[BEGIN]

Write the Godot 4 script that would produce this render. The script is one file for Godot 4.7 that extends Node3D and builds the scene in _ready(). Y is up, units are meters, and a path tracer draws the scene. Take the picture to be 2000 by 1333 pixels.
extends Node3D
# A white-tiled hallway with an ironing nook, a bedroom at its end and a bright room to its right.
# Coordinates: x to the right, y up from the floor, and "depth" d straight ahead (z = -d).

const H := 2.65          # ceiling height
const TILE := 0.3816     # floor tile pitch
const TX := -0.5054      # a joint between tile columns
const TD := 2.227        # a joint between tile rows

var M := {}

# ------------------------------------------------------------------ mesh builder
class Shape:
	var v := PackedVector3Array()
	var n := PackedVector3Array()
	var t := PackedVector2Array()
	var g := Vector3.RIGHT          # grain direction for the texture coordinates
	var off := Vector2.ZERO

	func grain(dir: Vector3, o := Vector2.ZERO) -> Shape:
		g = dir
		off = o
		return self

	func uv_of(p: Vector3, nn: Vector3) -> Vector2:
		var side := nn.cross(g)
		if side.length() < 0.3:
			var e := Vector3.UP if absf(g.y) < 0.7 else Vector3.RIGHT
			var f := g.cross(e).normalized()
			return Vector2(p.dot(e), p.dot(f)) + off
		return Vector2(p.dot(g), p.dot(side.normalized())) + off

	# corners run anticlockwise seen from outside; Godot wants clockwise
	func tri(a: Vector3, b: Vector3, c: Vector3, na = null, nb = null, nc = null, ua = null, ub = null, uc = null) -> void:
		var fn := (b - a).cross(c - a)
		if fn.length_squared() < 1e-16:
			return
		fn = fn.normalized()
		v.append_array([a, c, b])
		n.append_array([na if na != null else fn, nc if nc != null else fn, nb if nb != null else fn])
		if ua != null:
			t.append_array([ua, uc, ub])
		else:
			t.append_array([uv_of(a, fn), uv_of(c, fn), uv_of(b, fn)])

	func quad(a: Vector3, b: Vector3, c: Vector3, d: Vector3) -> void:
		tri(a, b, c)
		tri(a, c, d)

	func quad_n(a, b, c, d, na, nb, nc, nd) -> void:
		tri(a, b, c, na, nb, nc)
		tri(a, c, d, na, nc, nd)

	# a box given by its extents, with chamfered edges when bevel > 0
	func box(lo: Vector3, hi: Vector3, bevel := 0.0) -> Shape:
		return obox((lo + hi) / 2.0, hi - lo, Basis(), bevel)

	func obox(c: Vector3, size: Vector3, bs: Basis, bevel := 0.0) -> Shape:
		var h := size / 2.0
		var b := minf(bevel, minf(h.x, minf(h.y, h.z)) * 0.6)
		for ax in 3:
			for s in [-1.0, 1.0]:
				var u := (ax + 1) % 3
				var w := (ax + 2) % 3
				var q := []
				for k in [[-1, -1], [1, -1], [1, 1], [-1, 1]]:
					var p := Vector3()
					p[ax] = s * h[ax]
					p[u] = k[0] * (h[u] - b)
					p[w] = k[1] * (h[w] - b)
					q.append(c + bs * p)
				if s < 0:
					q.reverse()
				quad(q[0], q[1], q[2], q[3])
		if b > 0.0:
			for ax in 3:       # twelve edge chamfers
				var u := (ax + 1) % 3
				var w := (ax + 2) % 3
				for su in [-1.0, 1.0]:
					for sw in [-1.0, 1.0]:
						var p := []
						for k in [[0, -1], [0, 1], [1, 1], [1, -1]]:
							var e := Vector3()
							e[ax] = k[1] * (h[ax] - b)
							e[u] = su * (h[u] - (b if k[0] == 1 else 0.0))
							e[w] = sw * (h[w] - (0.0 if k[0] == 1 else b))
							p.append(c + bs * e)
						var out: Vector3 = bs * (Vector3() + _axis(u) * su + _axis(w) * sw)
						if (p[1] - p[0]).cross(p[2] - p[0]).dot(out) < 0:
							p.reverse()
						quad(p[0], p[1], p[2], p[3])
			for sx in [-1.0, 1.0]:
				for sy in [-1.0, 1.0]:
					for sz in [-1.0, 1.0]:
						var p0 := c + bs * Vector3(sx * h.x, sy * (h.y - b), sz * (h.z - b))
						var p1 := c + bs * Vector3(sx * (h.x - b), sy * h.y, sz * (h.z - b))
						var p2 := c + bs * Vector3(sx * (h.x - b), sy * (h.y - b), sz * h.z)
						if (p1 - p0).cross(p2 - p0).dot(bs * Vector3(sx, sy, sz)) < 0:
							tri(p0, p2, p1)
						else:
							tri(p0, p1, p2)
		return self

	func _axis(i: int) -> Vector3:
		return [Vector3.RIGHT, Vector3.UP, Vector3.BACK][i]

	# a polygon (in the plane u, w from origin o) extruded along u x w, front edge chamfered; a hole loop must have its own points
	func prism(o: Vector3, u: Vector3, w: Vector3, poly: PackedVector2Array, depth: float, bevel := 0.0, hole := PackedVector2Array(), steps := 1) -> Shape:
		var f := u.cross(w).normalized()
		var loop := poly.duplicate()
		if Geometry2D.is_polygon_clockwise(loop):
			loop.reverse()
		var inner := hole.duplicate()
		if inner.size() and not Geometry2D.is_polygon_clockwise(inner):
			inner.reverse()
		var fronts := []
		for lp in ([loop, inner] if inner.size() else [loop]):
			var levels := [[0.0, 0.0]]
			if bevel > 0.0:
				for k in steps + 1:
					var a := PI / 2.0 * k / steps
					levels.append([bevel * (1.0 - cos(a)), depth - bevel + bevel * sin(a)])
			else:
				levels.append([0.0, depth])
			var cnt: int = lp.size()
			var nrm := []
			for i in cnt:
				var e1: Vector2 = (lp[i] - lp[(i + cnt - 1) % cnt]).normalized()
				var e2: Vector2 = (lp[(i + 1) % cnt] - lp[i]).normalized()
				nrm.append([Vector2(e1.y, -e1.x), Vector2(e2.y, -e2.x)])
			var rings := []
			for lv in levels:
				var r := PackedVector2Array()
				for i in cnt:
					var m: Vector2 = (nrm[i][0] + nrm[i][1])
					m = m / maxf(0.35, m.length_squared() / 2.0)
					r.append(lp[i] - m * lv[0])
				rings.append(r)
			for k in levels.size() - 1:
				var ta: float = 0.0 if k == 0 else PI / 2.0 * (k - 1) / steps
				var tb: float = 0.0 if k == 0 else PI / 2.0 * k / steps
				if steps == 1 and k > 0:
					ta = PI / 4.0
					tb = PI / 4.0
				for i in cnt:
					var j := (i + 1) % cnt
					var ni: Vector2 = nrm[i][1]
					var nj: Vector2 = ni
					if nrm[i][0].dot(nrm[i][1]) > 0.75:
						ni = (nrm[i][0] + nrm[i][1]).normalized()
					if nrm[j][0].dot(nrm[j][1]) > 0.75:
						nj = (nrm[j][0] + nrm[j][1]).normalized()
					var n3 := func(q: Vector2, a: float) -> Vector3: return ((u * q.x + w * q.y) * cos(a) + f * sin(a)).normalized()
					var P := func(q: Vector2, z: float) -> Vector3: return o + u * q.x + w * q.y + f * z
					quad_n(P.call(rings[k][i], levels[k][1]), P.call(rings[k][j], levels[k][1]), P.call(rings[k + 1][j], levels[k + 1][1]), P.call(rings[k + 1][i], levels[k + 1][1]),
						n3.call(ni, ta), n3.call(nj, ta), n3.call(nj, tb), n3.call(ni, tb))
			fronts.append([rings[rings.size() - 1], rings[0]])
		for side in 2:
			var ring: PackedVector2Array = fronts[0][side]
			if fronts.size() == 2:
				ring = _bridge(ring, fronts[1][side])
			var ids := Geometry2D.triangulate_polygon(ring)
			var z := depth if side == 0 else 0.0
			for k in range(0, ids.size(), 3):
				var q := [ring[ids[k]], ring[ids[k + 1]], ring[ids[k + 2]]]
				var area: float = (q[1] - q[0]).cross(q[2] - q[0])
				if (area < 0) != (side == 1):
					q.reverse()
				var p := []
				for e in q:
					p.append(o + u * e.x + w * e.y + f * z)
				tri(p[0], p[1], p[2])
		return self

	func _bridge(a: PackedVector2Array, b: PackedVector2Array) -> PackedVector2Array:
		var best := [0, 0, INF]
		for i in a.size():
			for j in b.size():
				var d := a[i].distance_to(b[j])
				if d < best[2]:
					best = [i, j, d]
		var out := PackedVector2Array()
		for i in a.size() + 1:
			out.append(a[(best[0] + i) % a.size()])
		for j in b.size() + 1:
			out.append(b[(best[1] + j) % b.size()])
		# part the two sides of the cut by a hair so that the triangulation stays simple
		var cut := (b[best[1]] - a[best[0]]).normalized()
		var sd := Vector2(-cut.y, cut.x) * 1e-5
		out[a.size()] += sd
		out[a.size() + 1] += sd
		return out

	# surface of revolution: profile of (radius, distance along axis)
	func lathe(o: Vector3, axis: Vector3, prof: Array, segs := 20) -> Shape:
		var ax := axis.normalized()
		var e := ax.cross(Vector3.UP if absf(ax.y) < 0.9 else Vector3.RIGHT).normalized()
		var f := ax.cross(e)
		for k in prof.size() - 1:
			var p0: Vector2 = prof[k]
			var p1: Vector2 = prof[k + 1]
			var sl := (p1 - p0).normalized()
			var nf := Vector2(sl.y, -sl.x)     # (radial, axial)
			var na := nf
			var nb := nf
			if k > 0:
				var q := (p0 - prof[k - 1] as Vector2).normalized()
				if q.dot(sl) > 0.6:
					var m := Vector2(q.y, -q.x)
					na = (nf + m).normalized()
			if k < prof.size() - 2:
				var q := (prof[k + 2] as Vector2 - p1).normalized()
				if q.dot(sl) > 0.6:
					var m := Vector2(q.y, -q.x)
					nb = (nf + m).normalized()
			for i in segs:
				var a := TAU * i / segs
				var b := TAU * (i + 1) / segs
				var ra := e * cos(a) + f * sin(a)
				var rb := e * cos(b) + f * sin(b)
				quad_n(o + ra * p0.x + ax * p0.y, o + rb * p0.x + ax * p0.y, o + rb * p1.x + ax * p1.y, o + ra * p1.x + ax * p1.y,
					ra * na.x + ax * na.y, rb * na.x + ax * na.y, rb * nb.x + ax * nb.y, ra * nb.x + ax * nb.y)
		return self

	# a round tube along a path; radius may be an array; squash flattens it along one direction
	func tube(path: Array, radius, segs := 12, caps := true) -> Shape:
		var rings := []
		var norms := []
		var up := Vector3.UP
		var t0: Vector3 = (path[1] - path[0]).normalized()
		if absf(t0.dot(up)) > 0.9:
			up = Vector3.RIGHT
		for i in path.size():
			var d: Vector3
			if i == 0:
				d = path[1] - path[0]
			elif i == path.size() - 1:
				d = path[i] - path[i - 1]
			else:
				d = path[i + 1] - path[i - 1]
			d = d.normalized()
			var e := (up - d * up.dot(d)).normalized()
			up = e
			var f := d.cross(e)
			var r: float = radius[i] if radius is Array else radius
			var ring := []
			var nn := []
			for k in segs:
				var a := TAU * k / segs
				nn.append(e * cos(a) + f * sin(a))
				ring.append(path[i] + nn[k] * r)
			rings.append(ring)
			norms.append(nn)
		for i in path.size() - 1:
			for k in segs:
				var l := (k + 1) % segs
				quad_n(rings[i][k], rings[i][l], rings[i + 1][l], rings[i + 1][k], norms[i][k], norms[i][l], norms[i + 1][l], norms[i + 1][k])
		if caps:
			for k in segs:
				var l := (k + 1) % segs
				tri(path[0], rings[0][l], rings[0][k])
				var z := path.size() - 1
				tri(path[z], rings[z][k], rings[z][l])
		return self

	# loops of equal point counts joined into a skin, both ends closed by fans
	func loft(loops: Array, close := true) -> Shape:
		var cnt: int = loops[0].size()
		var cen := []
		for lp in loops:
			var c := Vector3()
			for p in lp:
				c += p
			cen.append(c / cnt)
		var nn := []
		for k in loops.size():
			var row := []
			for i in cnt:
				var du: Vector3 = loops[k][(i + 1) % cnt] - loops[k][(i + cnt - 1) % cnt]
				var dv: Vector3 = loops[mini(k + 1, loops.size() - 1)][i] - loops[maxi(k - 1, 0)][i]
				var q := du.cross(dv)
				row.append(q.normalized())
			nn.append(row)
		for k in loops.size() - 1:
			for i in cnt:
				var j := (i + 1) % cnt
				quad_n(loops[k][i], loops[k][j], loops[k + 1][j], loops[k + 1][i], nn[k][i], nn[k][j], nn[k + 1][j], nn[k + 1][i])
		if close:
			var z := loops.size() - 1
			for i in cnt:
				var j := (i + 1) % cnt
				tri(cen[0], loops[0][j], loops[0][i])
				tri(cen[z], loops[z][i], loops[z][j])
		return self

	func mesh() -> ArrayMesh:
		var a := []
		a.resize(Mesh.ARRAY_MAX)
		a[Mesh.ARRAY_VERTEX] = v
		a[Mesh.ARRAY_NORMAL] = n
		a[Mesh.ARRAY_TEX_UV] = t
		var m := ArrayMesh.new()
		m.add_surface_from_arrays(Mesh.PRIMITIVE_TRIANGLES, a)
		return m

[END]

Return, please, the lines of the data from the first through the line containing "const TD := 2.227", both kept, exactly as they stand and nothing more.

Write the Godot 4 script that would produce this render. The script is one file for Godot 4.7 that extends Node3D and builds the scene in _ready(). Y is up, units are meters, and a path tracer draws the scene. Take the picture to be 2000 by 1333 pixels.
extends Node3D
# A white-tiled hallway with an ironing nook, a bedroom at its end and a bright room to its right.
# Coordinates: x to the right, y up from the floor, and "depth" d straight ahead (z = -d).

const H := 2.65          # ceiling height
const TILE := 0.3816     # floor tile pitch
const TX := -0.5054      # a joint between tile columns
const TD := 2.227        # a joint between tile rows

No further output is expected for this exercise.